949. Assuming it sufficiently proved, by the preceding experiments and considerations, that the electro-motive action depends, when zinc, platina, and dilute sulphuric acid are used, upon the mutual affinity of the metal zinc and the oxygen of the water (921. 924.), it would appear that the metal, when alone, has not power enough, under the circumstances, to take the oxygen and expel the hydrogen from the water; for, in fact, no such action takes place. But it would also appear that it has power so far to act, by its attraction for the oxygen of the particles in contact with it, as to place the similar forces already active between these and the other particles of oxygen and the particles of hydrogen in the water, in a peculiar state of tension or polarity, and probably also at the same time to throw those of its own particles which are in contact with the water into a similar but opposed state. Whilst this state is retained, no further change occurs; but when it is relieved, by completion of the circuit, in which case the forces determined in opposite directions, with respect to the zinc and the electrolyte, are found exactly competent to neutralize each other, then a series of decompositions and recompositions takes place amongst the particles of oxygen and hydrogen constituting the water, between the place of contact with the platina and the place where the zinc is active; these intervening particles being evidently in close dependence upon and relation to each other. The zinc forms a direct compound with those particles of oxygen which were, previously, in divided relation to both it and the hydrogen: the oxide is removed by the acid, and a fresh surface of zinc is presented to the water, to renew and repeat the action.

950. Practically, the state of tension is best relieved by dipping a metal which has less attraction for oxygen than the zinc, into the dilute acid, and making it also touch the zinc. The force of chemical affinity, which has been influenced or polarized in the particles of the water by the dominant attraction of the zinc for the oxygen, is then transferred, in a most extraordinary manner, through the two metals, so as to re-enter upon the circuit in the electrolytic conductor, which, unlike the metals in that respect, cannot convey or transfer it without suffering decomposition; or rather, probably, it is exactly balanced and neutralized by the force which at the same moment completes the combination of the zinc with the oxygen of the water. The forces, in fact, of the two particles which are acting towards each other, and which are therefore in opposite directions, are the origin of the two opposite forces, or directions of force, in the current. They are of necessity equivalent to each other. Being transferred forward in contrary directions, they produce what is called the voltaic current: and it seems to me impossible to resist the idea that it must be preceded by a state of tension in the fluid, and between the fluid and the zinc; the first consequence of the affinity of the zinc for the oxygen of the water.

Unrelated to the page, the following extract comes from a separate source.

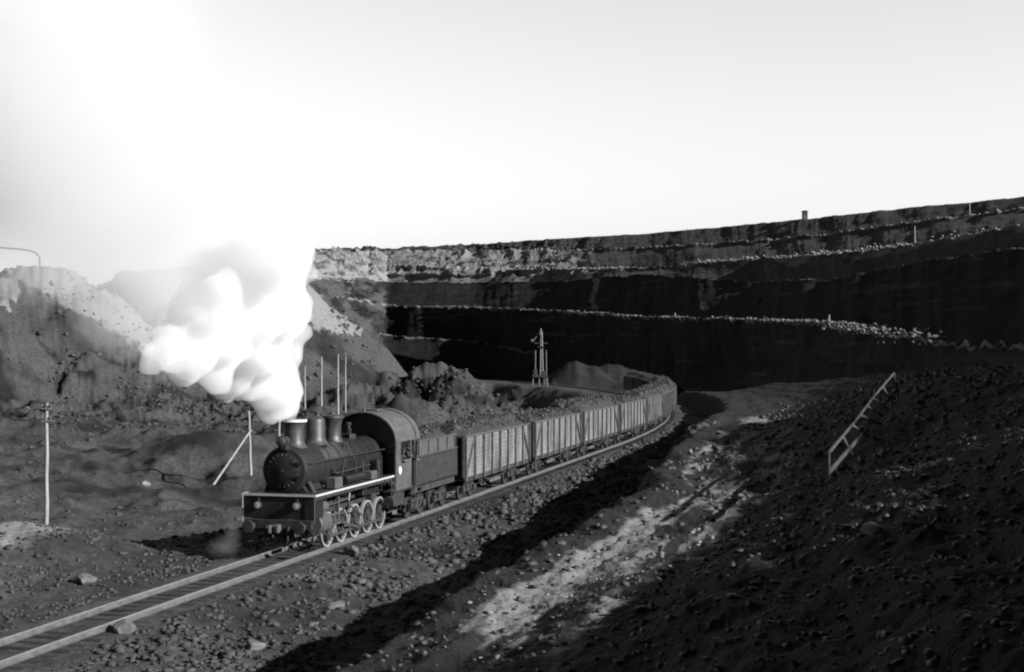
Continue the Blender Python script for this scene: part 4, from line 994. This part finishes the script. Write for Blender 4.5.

951. I have sought carefully for indications of a state of tension in the electrolytic conductor; and conceiving that it might produce something like structure, either before or during its discharge, I endeavoured to make this evident by polarized light. A glass cell, seven inches long, one inch and a half wide, and six inches deep, had two sets of platina electrodes adapted to it, one set for the ends, and the other for the sides. Those for the sides were seven inches long by three inches high, and when in the cell were separated by a little frame of wood covered with calico; so that when made active by connexion with a battery upon any solution in the cell, the bubbles of gas rising from them did not obscure the central parts of the liquid.